## Start Material shown

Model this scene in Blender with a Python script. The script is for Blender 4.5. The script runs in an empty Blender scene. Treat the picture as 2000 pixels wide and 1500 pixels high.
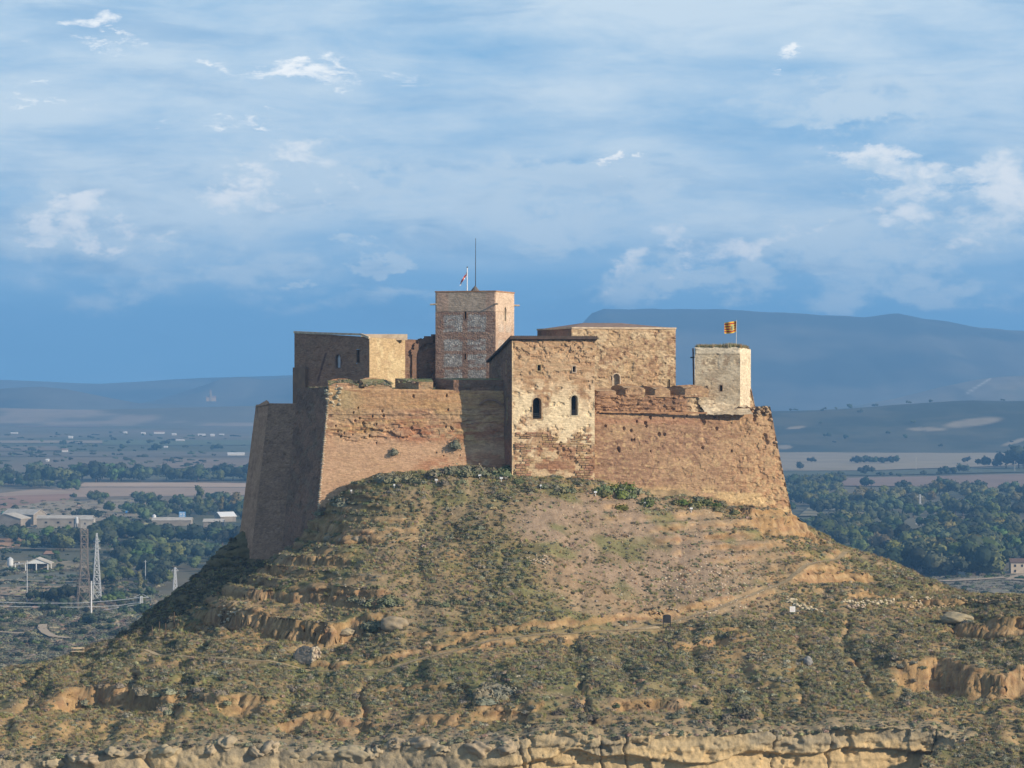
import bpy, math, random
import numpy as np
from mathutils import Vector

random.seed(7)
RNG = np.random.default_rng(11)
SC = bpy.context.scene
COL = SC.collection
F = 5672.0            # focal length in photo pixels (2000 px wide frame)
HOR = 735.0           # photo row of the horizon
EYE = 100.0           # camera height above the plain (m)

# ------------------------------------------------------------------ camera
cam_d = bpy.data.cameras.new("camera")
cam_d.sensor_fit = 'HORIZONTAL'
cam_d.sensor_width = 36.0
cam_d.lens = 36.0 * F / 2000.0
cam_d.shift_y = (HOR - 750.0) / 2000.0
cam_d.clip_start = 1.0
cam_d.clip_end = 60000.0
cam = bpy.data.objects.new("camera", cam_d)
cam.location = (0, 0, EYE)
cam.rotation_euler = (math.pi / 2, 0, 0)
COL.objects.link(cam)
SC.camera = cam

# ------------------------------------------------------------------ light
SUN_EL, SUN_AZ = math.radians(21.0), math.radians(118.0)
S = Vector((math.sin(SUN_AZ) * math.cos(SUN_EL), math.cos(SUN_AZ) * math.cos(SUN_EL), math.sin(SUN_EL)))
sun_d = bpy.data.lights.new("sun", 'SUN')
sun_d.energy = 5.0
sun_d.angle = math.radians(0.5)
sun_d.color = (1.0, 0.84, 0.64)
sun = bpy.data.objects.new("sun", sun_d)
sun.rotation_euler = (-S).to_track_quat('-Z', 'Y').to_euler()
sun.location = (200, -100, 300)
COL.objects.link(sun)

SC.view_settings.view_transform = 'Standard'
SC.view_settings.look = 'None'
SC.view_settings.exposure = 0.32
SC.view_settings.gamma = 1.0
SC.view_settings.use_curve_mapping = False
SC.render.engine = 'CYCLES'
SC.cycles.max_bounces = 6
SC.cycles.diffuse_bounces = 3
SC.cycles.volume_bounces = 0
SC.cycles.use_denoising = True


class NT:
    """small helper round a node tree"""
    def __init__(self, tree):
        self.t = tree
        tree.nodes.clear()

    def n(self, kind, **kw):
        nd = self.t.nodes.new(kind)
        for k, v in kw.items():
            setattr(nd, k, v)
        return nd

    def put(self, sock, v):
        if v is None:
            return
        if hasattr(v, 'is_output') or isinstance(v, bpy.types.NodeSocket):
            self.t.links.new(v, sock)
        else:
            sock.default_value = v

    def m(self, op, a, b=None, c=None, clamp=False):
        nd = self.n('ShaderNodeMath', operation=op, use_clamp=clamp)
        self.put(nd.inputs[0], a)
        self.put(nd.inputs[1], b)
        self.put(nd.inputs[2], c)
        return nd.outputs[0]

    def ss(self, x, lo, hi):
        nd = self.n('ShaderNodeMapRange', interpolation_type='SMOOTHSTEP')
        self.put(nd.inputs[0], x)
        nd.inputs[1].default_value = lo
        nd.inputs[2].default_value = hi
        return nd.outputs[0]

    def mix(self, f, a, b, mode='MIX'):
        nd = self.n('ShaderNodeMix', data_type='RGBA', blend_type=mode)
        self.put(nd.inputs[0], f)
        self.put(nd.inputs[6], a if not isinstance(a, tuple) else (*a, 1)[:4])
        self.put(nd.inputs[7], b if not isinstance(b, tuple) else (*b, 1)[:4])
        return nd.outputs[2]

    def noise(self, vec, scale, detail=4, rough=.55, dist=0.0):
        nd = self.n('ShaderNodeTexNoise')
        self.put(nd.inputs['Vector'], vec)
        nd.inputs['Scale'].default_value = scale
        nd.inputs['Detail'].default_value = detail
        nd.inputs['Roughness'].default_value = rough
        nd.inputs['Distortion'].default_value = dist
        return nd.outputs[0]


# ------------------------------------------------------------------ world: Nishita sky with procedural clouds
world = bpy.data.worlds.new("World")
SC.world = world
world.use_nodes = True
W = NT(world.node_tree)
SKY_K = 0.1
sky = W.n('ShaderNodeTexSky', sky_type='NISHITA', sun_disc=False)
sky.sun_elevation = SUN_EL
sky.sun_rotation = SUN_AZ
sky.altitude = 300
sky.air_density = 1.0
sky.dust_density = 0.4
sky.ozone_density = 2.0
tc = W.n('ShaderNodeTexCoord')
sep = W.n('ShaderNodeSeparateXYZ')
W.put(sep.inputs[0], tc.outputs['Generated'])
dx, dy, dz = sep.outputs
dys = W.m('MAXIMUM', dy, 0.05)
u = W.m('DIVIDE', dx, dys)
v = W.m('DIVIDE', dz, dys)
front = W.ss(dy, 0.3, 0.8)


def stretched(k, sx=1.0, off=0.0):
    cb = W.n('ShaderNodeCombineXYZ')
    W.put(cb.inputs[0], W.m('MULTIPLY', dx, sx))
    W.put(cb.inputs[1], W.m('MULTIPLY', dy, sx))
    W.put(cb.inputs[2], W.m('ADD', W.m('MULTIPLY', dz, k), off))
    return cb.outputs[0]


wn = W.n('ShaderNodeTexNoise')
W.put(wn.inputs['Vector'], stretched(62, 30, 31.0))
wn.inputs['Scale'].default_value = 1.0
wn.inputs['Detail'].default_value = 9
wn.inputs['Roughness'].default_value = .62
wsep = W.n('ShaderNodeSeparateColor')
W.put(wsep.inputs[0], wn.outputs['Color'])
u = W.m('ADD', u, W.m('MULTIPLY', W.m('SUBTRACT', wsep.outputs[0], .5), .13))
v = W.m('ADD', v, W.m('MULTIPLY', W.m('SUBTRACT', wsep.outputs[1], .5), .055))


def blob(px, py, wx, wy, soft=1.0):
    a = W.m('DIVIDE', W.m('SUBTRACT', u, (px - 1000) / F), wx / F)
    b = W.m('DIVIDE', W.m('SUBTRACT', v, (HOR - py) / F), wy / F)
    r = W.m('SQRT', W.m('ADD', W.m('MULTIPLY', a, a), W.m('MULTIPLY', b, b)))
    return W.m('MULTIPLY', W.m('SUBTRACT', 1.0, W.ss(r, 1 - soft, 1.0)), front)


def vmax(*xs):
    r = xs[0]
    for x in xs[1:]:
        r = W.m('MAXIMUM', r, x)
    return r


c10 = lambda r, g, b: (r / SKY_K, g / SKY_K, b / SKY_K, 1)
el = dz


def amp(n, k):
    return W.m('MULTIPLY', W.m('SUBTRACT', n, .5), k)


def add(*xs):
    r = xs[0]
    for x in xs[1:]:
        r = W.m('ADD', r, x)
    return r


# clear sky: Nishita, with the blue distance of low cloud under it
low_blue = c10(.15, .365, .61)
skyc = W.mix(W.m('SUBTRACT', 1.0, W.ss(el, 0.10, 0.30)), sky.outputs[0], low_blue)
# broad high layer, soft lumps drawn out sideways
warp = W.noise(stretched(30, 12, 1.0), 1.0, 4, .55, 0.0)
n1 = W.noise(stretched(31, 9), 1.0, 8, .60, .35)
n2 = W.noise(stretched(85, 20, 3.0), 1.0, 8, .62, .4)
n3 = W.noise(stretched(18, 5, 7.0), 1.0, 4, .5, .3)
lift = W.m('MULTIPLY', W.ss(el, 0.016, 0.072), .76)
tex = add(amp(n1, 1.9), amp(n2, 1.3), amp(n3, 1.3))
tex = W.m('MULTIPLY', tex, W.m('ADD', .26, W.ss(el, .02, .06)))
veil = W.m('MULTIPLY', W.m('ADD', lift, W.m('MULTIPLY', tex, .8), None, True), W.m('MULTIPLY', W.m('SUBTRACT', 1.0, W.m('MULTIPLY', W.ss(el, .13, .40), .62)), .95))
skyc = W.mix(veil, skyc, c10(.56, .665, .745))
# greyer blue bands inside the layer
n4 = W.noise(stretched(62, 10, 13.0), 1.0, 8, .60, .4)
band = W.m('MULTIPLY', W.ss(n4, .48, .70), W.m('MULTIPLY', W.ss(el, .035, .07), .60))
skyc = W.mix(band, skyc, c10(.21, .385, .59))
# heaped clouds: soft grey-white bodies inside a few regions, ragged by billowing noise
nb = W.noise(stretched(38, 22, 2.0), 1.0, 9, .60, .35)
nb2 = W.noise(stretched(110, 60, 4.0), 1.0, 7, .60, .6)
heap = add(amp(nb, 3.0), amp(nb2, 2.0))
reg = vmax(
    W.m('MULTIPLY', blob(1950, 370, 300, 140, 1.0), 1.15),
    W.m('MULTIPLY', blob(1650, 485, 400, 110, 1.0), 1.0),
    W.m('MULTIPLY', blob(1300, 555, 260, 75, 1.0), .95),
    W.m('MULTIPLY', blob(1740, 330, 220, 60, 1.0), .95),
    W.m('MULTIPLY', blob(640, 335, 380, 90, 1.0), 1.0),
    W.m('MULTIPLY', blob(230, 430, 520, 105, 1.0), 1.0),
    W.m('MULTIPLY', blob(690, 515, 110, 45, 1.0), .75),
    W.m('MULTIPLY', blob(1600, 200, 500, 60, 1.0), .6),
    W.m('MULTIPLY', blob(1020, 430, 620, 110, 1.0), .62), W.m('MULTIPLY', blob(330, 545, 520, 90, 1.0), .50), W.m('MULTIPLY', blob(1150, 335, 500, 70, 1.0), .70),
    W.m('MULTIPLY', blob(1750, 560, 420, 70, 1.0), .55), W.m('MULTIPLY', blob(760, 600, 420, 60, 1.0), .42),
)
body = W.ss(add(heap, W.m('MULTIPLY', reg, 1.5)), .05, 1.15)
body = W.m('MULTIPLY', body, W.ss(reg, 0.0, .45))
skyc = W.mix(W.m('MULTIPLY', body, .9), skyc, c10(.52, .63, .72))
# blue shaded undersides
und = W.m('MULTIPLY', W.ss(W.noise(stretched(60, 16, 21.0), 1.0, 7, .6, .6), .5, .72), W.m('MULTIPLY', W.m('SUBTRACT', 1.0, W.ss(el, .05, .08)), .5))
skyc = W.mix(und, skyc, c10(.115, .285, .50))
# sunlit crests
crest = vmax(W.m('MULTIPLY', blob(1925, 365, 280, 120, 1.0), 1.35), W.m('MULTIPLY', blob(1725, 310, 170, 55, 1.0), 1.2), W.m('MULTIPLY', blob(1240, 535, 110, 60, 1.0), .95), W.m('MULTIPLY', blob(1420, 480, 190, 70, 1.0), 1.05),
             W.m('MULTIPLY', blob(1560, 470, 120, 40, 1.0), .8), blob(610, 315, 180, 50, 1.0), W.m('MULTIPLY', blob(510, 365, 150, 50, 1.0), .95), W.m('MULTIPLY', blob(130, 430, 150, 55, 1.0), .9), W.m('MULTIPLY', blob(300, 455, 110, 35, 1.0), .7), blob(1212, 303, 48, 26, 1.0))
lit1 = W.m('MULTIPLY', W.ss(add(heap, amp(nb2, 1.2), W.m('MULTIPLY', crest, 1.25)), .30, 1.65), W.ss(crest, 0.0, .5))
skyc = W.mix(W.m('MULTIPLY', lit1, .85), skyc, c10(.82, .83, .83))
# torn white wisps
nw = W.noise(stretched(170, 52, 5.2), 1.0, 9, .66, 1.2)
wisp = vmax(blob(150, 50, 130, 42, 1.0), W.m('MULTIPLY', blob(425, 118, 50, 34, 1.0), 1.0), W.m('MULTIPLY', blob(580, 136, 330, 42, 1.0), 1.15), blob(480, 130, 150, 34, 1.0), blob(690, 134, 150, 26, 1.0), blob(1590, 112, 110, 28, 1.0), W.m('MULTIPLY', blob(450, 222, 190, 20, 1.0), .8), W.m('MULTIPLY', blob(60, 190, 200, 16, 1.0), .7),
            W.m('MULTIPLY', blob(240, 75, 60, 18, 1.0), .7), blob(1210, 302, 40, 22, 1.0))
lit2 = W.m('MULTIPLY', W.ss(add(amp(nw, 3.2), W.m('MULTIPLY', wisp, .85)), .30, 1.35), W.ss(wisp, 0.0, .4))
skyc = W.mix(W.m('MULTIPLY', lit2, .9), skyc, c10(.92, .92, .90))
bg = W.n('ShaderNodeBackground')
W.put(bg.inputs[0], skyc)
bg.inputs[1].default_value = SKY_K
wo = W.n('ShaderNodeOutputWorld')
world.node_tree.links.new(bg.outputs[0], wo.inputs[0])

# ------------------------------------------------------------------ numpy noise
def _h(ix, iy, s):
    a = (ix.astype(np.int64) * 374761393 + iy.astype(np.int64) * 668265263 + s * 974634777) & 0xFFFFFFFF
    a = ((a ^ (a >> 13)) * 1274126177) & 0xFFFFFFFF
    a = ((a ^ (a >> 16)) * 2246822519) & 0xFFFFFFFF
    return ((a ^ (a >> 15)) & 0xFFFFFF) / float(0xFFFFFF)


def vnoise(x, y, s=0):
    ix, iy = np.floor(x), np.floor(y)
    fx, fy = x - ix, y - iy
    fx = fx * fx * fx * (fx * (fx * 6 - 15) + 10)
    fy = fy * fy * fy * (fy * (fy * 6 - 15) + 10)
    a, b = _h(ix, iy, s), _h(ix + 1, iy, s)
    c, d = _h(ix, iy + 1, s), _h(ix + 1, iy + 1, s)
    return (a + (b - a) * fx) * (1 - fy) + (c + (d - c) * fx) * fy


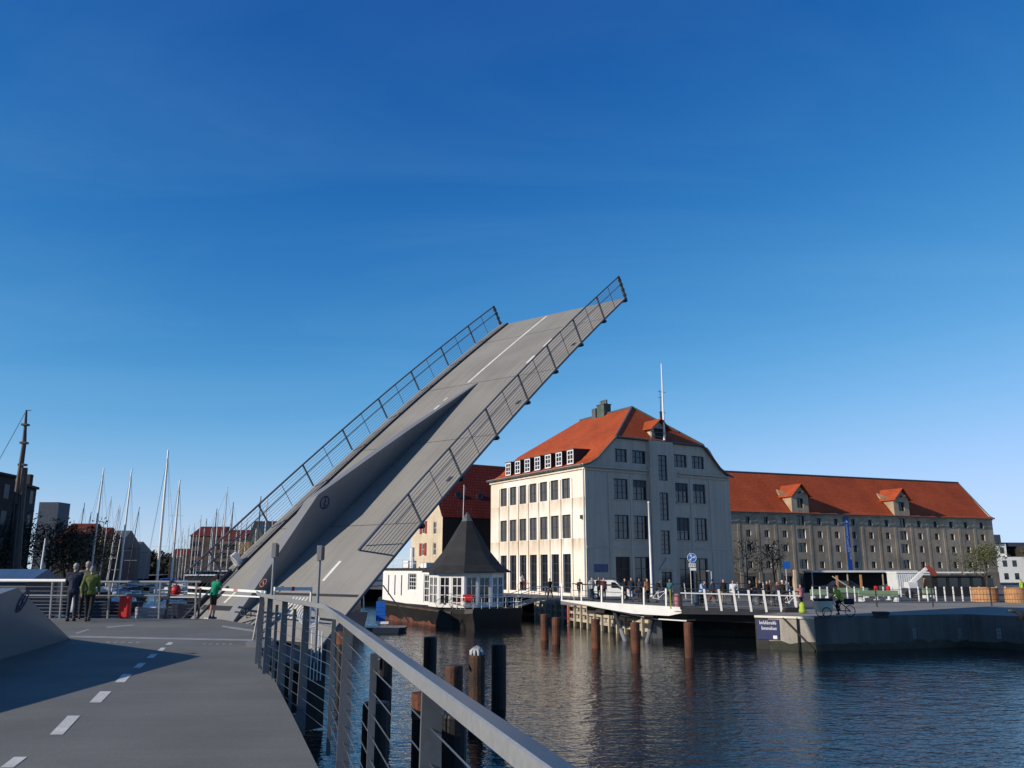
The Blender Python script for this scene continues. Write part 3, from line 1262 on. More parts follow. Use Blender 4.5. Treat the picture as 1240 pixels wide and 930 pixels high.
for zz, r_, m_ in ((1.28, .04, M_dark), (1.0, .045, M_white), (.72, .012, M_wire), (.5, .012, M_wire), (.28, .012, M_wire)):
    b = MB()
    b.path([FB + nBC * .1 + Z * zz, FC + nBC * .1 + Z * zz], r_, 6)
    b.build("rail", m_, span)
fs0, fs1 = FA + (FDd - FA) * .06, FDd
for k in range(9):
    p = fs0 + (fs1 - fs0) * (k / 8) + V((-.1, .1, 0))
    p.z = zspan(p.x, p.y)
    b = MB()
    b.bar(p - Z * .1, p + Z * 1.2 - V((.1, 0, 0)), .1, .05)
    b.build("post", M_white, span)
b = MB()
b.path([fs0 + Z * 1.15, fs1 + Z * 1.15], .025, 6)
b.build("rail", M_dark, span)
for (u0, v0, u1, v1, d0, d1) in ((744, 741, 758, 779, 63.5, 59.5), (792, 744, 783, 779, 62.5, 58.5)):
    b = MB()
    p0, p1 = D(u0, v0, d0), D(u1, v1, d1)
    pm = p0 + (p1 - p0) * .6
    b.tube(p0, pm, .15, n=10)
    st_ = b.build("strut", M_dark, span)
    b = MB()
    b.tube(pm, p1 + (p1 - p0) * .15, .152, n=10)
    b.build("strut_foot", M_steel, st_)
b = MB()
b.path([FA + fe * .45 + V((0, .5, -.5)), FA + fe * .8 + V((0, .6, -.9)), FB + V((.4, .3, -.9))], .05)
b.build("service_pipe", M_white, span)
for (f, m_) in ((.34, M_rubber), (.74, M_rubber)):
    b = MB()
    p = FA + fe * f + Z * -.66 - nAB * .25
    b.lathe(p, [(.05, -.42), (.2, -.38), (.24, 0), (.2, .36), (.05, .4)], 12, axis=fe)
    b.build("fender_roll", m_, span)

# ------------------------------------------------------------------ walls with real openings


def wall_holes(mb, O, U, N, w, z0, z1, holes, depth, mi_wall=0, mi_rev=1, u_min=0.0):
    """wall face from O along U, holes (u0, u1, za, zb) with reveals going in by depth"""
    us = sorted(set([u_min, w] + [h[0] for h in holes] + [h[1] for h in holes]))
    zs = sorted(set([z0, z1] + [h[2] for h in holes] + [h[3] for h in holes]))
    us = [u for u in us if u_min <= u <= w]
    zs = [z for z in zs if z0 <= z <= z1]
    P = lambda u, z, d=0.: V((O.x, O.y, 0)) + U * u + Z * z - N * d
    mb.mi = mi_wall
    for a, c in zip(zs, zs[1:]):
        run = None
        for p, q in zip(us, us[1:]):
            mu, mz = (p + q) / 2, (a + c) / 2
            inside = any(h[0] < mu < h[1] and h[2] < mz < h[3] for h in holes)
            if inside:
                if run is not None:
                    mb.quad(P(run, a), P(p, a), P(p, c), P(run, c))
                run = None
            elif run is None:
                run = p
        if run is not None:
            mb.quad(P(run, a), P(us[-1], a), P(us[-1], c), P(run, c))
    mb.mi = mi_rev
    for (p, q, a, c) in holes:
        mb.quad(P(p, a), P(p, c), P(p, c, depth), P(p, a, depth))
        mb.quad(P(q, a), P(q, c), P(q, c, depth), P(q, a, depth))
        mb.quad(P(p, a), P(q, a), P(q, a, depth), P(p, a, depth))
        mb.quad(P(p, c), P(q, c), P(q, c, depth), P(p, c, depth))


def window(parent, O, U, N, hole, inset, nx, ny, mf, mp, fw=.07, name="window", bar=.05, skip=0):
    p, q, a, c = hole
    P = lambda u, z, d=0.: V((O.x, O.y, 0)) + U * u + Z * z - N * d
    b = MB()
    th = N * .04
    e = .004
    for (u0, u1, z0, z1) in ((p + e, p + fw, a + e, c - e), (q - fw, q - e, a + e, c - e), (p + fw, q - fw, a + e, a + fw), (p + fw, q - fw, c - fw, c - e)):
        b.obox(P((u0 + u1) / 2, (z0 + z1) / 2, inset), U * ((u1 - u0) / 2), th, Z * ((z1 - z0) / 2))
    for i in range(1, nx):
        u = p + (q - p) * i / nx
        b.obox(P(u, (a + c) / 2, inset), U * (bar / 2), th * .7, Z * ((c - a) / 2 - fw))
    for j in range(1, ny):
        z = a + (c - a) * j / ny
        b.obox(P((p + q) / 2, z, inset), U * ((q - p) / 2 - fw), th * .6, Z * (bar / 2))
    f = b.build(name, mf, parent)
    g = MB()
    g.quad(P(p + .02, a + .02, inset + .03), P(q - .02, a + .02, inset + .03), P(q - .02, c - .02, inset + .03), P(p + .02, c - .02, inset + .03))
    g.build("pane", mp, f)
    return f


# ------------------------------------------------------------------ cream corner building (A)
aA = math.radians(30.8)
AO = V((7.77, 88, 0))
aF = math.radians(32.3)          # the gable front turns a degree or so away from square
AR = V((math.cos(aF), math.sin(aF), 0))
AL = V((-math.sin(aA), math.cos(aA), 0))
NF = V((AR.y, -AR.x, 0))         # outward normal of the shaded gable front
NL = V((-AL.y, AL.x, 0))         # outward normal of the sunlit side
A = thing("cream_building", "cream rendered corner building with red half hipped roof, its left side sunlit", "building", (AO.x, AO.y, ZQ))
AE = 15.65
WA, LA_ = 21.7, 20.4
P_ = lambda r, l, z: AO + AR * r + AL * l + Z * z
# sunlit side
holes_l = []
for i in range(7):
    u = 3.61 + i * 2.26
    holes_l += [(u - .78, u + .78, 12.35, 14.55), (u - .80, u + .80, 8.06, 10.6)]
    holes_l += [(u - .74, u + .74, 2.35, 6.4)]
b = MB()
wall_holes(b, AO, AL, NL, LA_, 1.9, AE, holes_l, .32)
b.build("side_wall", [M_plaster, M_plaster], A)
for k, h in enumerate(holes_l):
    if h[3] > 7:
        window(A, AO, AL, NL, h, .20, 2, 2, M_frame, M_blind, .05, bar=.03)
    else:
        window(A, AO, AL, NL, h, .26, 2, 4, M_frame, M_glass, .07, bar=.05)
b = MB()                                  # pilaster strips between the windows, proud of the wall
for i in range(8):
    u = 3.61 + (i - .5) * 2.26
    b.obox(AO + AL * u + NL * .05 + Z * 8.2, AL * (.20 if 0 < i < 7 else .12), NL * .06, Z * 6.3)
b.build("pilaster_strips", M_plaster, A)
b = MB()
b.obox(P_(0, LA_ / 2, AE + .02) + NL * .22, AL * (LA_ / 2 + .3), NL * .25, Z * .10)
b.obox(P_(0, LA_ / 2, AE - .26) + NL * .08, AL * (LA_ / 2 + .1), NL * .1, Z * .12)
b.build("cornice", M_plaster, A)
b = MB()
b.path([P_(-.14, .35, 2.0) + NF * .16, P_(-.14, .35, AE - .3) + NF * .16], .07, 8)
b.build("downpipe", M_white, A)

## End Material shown

Task statement —
Give again, exactly, the lines from the start of the data through the one holding "SC.camera = cam"; omit the pictures.

Correct response —
Model this scene in Blender with a Python script. The script is for Blender 4.5. The script runs in an empty Blender scene. Treat the picture as 2000 pixels wide and 1500 pixels high.
import bpy, math, random
import numpy as np
from mathutils import Vector

random.seed(7)
RNG = np.random.default_rng(11)
SC = bpy.context.scene
COL = SC.collection
F = 5672.0            # focal length in photo pixels (2000 px wide frame)
HOR = 735.0           # photo row of the horizon
EYE = 100.0           # camera height above the plain (m)

# ------------------------------------------------------------------ camera
cam_d = bpy.data.cameras.new("camera")
cam_d.sensor_fit = 'HORIZONTAL'
cam_d.sensor_width = 36.0
cam_d.lens = 36.0 * F / 2000.0
cam_d.shift_y = (HOR - 750.0) / 2000.0
cam_d.clip_start = 1.0
cam_d.clip_end = 60000.0
cam = bpy.data.objects.new("camera", cam_d)
cam.location = (0, 0, EYE)
cam.rotation_euler = (math.pi / 2, 0, 0)
COL.objects.link(cam)
SC.camera = cam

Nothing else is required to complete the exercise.